### WHAT TO DO
Examine the entries and show every line in which the word "parts" is found.

### DATA FOR THE TASK
— start —

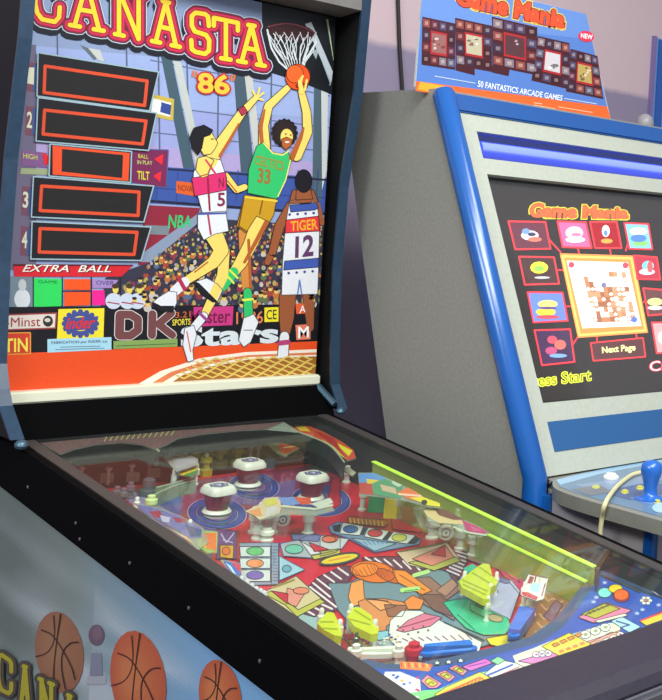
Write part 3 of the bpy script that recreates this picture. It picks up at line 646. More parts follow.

— end —
— start —

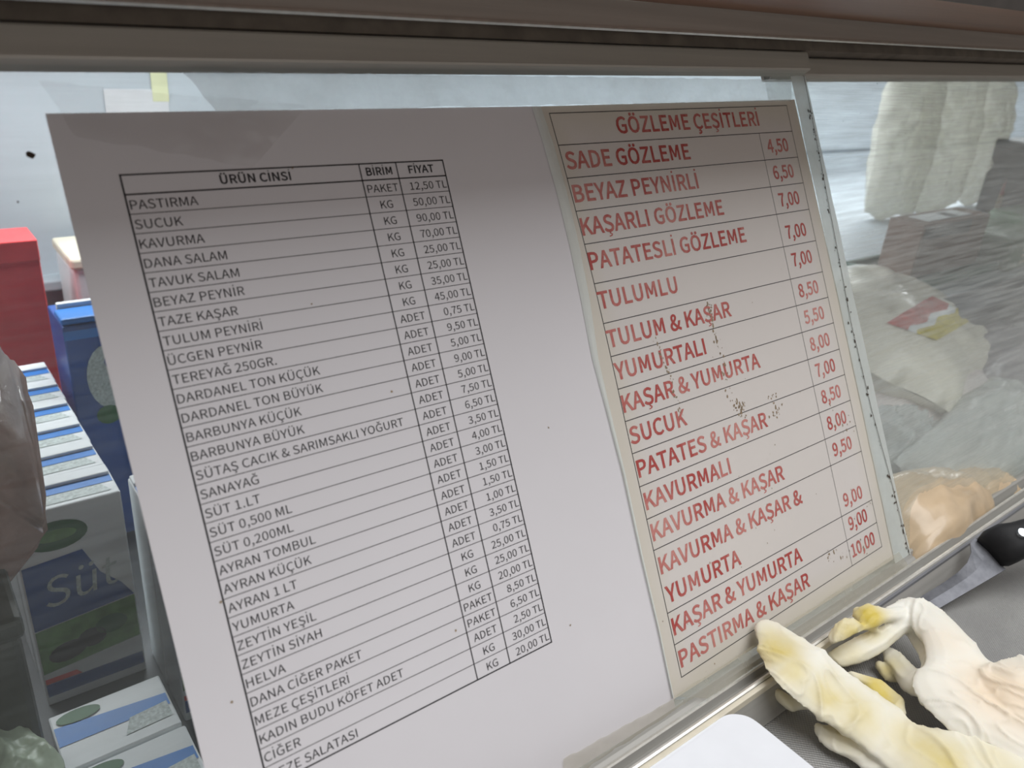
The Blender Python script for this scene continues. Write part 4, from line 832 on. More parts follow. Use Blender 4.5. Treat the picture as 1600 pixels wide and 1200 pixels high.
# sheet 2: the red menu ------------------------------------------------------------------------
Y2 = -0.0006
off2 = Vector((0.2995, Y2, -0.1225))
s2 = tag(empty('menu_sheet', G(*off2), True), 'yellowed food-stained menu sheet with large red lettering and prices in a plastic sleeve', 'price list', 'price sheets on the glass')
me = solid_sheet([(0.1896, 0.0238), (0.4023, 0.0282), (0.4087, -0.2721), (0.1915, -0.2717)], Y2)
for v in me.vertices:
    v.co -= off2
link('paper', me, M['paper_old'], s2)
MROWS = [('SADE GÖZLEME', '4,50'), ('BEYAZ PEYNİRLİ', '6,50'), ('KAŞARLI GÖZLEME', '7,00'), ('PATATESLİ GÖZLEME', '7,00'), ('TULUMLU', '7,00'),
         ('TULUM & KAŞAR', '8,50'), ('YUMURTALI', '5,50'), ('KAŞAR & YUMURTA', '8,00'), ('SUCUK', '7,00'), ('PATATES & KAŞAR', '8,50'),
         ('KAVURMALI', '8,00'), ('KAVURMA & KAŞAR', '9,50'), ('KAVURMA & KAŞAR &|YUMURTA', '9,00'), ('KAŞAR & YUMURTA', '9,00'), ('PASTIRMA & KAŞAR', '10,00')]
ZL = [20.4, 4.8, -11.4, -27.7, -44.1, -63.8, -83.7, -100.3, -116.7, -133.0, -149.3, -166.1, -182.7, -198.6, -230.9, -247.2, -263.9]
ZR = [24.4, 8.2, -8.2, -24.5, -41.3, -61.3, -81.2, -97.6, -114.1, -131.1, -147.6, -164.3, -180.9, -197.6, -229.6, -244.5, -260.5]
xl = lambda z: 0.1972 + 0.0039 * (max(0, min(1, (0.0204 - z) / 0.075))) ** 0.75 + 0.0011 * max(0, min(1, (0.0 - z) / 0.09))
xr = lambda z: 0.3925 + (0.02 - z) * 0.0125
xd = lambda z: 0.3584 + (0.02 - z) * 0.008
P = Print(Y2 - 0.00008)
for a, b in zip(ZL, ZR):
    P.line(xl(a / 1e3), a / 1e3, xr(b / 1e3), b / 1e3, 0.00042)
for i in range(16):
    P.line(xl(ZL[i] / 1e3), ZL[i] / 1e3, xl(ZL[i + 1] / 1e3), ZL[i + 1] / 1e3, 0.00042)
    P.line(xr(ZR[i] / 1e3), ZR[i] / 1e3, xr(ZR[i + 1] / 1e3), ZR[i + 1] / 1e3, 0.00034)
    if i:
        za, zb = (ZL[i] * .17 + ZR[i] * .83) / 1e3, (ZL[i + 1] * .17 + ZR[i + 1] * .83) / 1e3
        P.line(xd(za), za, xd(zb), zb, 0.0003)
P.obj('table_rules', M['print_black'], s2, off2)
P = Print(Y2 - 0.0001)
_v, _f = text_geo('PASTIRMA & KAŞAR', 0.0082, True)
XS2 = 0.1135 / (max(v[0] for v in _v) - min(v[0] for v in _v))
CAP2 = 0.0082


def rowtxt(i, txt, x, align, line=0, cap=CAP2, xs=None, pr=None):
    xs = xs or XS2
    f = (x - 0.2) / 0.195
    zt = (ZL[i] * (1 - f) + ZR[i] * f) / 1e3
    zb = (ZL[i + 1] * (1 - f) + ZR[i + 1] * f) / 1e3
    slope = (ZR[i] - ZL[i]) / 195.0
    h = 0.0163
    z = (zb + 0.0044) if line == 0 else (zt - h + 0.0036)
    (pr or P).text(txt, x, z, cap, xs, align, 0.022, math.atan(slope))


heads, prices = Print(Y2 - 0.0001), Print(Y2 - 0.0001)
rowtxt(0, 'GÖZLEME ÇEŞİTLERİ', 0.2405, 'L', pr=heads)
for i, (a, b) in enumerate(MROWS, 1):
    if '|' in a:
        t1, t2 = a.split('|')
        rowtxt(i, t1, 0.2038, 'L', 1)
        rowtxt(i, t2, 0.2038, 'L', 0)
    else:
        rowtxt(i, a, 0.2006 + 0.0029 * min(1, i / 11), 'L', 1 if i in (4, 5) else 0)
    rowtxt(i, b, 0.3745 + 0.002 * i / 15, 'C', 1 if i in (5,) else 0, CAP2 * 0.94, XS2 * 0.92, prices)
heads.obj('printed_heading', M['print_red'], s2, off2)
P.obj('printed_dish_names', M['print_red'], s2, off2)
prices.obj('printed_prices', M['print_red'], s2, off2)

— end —

### CORRECT ANSWER
Write part 3 of the bpy script that recreates this picture. It picks up at line 646. More parts follow.
The Blender Python script for this scene continues. Write part 4, from line 832 on. More parts follow. Use Blender 4.5. Treat the picture as 1600 pixels wide and 1200 pixels high.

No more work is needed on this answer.